SUPPLIED INFORMATION:

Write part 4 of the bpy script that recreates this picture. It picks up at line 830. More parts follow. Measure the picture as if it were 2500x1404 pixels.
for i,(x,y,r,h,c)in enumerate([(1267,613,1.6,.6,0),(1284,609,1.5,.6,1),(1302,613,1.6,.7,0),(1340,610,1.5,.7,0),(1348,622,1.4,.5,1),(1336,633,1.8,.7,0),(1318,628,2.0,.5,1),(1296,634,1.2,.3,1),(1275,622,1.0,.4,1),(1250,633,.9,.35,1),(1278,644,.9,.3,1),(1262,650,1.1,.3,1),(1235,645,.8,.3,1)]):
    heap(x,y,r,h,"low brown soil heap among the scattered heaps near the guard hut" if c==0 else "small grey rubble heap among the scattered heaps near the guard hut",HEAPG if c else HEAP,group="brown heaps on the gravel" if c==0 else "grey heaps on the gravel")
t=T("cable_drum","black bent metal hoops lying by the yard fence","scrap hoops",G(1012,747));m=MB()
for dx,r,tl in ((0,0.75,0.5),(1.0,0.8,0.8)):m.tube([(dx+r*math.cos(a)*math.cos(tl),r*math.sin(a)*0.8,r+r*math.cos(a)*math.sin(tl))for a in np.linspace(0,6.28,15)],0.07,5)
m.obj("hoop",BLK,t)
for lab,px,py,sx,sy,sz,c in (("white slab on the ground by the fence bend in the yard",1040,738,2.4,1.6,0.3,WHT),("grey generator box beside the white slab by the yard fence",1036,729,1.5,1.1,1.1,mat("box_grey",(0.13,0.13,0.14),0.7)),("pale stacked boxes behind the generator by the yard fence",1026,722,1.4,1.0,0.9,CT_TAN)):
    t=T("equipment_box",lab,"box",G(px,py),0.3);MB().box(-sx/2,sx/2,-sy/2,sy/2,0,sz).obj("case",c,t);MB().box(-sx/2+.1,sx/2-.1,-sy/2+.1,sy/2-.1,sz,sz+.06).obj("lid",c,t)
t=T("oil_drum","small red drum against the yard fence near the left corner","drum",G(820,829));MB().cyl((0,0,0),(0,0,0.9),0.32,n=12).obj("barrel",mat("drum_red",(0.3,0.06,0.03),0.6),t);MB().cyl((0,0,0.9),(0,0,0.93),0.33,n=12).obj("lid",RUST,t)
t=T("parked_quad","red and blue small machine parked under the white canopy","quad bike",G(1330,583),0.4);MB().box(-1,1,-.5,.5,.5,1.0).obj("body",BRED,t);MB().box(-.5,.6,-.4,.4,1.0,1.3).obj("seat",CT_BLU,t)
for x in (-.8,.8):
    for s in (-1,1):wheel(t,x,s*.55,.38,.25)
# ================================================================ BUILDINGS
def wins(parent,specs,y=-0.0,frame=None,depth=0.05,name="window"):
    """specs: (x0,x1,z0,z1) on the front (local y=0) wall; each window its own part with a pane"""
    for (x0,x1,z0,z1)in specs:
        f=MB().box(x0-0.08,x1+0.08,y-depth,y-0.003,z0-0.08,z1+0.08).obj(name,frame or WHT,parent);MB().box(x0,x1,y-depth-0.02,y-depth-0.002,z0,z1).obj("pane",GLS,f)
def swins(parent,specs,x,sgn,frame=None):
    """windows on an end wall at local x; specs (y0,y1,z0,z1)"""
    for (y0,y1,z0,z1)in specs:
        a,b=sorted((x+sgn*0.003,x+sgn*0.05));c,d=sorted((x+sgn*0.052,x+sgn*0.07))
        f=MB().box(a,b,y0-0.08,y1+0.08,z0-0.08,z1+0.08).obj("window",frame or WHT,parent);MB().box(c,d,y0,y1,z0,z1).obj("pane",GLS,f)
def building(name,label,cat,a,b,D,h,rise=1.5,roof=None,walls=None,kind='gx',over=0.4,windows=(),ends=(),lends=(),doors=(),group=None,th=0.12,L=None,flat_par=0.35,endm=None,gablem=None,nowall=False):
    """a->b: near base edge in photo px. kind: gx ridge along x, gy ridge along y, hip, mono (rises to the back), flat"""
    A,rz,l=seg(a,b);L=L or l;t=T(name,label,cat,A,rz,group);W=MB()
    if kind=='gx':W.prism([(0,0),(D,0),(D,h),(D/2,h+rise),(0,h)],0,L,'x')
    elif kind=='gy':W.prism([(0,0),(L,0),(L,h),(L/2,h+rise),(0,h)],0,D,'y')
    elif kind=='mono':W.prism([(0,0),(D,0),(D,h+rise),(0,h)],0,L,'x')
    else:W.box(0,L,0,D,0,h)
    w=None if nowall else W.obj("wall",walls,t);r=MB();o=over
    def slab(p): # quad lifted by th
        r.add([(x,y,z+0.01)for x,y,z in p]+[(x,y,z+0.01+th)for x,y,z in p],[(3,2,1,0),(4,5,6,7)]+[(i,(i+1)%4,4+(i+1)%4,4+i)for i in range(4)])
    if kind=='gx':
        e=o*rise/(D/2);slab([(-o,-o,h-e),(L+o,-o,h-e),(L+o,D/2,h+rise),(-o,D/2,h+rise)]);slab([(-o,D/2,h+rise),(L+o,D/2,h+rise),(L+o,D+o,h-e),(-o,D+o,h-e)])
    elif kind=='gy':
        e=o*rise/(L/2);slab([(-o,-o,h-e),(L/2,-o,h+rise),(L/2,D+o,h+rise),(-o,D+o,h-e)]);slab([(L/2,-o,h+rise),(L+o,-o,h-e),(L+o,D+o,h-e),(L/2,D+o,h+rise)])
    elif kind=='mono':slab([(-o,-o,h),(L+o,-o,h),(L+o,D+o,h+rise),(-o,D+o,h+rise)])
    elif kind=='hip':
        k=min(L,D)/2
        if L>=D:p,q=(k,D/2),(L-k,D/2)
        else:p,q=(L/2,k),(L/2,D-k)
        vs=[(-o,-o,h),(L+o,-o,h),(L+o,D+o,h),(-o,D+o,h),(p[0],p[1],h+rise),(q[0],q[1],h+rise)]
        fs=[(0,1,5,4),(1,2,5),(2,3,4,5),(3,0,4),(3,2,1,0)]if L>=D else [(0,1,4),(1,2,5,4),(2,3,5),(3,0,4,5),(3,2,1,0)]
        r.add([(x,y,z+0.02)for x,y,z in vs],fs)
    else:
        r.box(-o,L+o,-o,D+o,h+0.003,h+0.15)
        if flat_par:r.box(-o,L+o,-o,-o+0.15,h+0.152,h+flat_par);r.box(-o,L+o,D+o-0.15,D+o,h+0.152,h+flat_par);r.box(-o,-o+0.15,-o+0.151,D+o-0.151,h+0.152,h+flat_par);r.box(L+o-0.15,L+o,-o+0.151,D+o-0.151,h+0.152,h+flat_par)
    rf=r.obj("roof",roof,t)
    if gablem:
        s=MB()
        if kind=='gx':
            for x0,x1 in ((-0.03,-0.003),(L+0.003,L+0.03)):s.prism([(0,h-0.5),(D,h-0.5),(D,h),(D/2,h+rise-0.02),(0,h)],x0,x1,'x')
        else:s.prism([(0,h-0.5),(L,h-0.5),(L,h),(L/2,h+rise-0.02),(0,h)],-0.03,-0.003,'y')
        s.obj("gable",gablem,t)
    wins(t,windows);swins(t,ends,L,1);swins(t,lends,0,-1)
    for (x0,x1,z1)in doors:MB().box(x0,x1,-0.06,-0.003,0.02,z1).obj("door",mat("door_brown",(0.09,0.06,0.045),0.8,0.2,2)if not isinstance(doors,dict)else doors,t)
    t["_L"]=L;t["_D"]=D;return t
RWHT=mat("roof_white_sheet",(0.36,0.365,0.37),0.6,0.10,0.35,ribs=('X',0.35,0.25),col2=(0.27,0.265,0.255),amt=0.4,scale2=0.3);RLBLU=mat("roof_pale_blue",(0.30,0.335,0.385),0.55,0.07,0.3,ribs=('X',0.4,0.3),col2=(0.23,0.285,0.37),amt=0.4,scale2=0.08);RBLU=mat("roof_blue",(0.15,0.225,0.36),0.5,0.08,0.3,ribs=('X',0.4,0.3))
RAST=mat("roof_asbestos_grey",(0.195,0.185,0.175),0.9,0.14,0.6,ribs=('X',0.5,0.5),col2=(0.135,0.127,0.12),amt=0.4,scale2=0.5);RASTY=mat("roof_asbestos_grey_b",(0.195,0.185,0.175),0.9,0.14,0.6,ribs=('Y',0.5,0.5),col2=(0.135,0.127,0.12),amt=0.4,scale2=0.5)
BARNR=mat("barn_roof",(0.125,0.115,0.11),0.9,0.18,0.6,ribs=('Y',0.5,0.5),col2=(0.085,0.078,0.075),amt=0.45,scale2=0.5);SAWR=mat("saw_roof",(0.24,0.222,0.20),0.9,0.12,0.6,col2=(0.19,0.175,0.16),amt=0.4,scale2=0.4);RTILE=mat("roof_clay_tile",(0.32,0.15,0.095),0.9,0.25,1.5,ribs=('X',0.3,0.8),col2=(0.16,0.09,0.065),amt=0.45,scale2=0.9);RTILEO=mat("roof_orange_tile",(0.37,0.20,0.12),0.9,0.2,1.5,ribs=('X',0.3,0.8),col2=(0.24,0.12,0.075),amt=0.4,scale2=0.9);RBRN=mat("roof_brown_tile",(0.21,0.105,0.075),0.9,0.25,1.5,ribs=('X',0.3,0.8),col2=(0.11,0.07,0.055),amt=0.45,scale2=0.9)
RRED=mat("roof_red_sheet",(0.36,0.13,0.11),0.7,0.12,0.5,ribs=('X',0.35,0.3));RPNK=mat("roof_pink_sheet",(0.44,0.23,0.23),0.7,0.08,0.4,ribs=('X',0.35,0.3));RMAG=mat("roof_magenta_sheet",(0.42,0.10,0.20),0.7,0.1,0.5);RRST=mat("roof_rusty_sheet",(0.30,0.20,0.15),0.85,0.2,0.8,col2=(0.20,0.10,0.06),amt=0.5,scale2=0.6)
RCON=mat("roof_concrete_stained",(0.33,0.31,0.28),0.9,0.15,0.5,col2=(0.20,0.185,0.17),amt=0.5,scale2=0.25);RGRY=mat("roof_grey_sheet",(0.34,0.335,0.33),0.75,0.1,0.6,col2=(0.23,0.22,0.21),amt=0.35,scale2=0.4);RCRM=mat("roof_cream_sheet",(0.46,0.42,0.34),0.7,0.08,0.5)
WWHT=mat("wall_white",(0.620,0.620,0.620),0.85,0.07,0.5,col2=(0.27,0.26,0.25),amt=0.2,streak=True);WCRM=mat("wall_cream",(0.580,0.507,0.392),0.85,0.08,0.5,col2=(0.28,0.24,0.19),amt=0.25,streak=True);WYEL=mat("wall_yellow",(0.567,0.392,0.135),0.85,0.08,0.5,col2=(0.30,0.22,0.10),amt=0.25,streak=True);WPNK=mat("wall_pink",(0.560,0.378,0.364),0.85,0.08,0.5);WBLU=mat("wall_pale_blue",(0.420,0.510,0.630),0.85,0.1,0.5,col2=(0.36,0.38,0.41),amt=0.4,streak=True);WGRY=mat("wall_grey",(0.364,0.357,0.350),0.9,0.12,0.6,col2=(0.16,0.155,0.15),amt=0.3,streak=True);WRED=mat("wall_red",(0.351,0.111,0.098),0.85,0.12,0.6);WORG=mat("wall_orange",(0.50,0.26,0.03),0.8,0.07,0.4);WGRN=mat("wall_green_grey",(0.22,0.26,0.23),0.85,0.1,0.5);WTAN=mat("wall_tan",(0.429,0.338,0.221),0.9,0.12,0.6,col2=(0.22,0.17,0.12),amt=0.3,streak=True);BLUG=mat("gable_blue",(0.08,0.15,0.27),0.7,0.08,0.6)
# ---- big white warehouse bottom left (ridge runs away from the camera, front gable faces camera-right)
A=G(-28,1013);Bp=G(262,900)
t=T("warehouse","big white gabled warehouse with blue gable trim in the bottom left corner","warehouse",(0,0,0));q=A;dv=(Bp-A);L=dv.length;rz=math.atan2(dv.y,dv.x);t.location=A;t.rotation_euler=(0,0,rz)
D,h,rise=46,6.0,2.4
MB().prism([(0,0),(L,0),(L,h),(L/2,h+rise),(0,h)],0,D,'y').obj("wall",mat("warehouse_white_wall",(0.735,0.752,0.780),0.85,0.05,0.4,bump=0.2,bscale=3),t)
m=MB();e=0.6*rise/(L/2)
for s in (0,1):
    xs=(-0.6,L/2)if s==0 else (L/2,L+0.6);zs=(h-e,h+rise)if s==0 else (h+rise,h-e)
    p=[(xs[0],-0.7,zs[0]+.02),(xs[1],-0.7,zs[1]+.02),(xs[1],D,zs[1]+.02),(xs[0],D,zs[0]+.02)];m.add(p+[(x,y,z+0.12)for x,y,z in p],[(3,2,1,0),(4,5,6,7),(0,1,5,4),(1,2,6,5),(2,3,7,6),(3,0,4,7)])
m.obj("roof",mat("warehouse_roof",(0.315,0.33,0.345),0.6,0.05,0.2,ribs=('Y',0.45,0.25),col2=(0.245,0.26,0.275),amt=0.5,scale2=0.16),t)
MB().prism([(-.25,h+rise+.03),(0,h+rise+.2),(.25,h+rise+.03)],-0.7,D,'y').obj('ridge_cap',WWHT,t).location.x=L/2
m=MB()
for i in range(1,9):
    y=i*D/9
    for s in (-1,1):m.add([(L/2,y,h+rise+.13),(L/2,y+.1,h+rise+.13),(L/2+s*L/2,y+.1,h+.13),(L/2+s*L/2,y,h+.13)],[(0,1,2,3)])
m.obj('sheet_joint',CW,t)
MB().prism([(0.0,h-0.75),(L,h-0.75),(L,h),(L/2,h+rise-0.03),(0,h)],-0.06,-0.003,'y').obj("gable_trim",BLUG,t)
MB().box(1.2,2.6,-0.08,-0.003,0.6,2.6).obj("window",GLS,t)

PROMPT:
Copy out all lines above that include the string "part".

TASK RESPONSE:
Write part 4 of the bpy script that recreates this picture. It picks up at line 830. More parts follow. Measure the picture as if it were 2500x1404 pixels.
    """specs: (x0,x1,z0,z1) on the front (local y=0) wall; each window its own part with a pane"""